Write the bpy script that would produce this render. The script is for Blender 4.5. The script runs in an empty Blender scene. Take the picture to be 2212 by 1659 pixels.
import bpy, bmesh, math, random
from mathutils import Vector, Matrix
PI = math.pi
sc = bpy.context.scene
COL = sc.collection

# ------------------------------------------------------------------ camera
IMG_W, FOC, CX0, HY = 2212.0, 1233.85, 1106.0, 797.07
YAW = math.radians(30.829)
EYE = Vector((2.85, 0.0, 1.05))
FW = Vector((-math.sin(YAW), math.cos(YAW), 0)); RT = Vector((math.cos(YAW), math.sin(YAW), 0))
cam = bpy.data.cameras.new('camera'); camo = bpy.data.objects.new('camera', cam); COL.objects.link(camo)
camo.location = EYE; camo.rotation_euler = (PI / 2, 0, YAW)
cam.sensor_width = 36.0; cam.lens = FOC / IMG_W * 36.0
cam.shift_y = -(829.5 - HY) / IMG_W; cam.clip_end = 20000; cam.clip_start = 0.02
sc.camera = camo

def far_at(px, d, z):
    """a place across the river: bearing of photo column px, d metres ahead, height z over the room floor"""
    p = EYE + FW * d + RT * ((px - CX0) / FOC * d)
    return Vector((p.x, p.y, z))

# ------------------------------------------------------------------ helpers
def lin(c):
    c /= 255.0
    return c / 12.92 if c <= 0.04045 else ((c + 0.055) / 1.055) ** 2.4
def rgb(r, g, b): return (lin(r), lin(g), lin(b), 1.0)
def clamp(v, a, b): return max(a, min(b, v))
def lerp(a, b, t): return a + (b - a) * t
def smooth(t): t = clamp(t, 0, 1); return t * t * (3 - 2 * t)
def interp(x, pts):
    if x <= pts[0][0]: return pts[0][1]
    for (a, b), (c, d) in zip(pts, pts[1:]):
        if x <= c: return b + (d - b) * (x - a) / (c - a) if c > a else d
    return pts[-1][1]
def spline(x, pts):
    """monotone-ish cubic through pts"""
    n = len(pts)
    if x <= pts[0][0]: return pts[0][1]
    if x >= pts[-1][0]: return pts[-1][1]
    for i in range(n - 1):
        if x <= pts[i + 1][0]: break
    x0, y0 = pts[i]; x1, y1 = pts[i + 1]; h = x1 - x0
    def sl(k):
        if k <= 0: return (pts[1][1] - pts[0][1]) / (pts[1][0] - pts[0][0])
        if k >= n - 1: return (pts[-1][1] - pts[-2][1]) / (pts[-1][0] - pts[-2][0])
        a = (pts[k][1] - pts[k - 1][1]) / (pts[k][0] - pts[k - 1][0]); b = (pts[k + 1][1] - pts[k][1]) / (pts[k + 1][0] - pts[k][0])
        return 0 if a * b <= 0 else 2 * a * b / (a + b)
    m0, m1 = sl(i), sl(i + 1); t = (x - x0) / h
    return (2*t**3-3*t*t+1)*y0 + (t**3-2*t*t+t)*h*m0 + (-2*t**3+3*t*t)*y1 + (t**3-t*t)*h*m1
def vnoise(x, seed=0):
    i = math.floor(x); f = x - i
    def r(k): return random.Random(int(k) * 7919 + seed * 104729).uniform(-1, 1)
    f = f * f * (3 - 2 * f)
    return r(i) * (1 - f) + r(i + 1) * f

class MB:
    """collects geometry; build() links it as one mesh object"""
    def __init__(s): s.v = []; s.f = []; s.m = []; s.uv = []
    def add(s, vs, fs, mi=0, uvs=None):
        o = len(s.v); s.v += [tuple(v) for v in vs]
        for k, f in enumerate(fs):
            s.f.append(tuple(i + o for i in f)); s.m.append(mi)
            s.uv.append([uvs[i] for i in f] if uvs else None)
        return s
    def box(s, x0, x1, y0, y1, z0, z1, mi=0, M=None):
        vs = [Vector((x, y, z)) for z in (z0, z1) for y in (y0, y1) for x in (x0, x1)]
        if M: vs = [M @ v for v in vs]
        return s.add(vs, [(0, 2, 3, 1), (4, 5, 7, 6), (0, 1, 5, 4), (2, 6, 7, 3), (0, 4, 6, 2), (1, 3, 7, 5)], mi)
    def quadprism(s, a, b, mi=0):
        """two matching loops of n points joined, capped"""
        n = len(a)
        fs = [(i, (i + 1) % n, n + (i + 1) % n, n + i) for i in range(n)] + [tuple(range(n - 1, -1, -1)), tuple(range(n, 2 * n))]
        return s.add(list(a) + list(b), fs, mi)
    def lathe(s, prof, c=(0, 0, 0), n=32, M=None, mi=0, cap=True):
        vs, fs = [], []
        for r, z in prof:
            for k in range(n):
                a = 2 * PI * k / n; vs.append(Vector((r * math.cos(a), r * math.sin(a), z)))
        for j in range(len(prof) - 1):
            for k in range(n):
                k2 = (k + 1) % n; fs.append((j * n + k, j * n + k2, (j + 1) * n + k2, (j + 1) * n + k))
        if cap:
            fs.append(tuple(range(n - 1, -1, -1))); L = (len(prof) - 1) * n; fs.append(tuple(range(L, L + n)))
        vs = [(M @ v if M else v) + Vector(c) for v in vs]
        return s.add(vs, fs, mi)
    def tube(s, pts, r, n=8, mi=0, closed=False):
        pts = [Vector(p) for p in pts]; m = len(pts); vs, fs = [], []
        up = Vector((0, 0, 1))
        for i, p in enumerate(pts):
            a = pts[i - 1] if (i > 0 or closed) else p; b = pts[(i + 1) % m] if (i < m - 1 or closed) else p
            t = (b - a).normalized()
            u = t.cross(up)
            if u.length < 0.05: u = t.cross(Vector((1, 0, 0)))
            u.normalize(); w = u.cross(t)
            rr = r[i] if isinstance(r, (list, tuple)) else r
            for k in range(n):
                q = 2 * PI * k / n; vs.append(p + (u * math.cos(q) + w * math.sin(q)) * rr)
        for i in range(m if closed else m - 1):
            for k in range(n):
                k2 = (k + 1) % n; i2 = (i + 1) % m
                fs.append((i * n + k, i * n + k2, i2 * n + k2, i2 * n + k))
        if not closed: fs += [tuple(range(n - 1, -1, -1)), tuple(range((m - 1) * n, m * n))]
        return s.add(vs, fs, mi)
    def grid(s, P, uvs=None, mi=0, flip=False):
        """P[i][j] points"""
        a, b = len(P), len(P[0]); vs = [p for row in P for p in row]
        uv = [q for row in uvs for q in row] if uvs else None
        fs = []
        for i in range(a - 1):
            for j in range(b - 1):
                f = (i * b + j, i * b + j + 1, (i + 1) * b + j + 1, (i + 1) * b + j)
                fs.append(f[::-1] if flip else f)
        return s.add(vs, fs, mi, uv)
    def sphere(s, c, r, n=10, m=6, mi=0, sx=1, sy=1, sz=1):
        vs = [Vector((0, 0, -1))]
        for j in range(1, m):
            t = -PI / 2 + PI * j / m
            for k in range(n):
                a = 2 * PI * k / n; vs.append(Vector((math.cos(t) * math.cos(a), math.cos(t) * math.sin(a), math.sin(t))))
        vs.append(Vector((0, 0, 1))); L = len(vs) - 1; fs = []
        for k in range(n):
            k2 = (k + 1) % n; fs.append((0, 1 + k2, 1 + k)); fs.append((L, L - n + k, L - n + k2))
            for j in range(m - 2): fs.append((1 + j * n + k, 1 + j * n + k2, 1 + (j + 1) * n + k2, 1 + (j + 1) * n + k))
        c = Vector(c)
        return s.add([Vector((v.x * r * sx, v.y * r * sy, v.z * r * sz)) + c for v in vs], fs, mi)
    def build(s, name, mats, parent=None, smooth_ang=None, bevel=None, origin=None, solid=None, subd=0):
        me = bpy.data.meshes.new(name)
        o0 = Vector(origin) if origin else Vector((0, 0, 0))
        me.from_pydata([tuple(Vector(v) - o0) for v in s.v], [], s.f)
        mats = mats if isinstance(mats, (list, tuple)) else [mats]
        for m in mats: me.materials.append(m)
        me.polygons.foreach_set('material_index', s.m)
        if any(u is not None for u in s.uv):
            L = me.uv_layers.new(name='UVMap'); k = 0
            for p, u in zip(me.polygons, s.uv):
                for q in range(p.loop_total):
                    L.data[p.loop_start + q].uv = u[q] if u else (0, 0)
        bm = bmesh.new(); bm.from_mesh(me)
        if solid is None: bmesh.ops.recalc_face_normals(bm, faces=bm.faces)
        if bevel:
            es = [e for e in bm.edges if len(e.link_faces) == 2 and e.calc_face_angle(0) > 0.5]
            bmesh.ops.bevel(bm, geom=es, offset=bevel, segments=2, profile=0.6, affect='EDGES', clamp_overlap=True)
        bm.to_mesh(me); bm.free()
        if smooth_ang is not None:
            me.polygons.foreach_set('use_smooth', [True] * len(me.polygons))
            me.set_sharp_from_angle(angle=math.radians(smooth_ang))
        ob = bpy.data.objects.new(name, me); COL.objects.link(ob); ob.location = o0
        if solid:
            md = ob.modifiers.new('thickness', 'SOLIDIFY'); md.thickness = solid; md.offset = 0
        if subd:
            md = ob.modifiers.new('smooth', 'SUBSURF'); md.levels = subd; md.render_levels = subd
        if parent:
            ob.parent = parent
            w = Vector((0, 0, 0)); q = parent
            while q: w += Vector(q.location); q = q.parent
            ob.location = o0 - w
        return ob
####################
> Goal
The lines from the top of the data above down to the line containing "COL = sc.collection" are to be copied exactly; no other line should appear.

> Answer for the task
Write the bpy script that would produce this render. The script is for Blender 4.5. The script runs in an empty Blender scene. Take the picture to be 2212 by 1659 pixels.
import bpy, bmesh, math, random
from mathutils import Vector, Matrix
PI = math.pi
sc = bpy.context.scene
COL = sc.collection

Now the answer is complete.